Oil Minister: European Companies Eager to Invest in Iran’s Oil Industry


Oil Minister: European Companies Eager to Invest in Iran’s Oil Industry

TEHRAN (Tasnim) – Iran has received several requests from different countries for investment in its oil industry, the oil minister said, but noted that no agreement has been finalized so far.

“Multiple requests have been made by different countries for cooperation on Iran’s oil industry and making investment. Meanwhile, some European companies also call for cooperation,” Iranian Oil Minister Bijan Namdar Zanganeh told Tasnim on Saturday.

Zanganeh, however, made it clear that his ministry has not yet finalized any contract with the European or American oil companies.

Referring to the talks between Iran and the six major world powers on Tehran’s nuclear program, the oil minister noted that it was still too early to “assess the effects of Geneva talks on Iran’s oil industry and make deductions about a shift in the West’s attitude towards Iran oil sanctions.”

Iran and the G5+1 (the US, Russia, China, Britain, France as well as Germany) held two days of negotiations over Tehran’s nuclear energy program in Geneva, Switzerland, on October 15-16. The two sides also launched a round of expert-level talks before meeting again in the Swiss city on November 7-8.

“We hope these talks would produce positive results for the country’s oil industry,” Zanganeh said of the negotiations between Iran and the G5+1 countries.

The United States, Israel and some of their allies repeatedly accuse Iran of pursuing non-civilian objectives in its nuclear energy program, with the US and the European Union having used the unsubstantiated claim as an excuse to impose illegal sanctions against Tehran.

Iran has categorically rejected the allegation, stressing that as a committed member of the IAEA and a signatory to the NPT, it is entitled to develop nuclear technology for peaceful purposes.

Western sanctions against Iran started in the early 1980s, and since then the country has come under dozens of sanctions. Some of them are based on UN Security Council resolutions, others are decisions by the European Union, others are acts of the US Congress and still others are executive orders by the US president.

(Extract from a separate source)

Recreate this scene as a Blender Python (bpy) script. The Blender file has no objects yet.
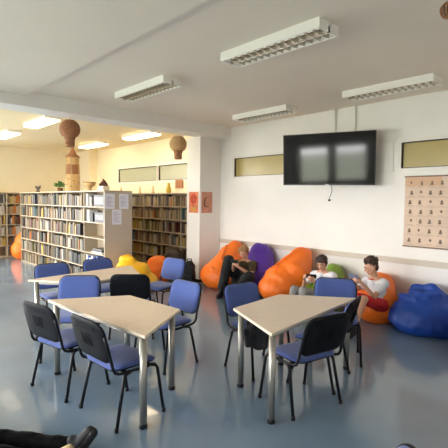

At the beginning of 2012, the United States and the European Union passed new sanctions on Iran’s oil and financial sectors with the goal of preventing other countries from purchasing Iranian oil and conducting transactions with the Central Bank of Iran that collects revenue from oil sales. The sanctions came into force in the summer of 2012.

Iran which has the world's largest gas reserves and third-largest oil reserves has suffered years of underinvestment in its energy sector , mainly due to the western sanctions.

The 1996 US law, still in effect, authorizes sanctions against non-US companies that invest more than 20 million dollars in Iran's oil and gas sectors.

Iran's oil minister has set increasing the country's oil production capacity to over 4 million barrels a day as one of his top priorities.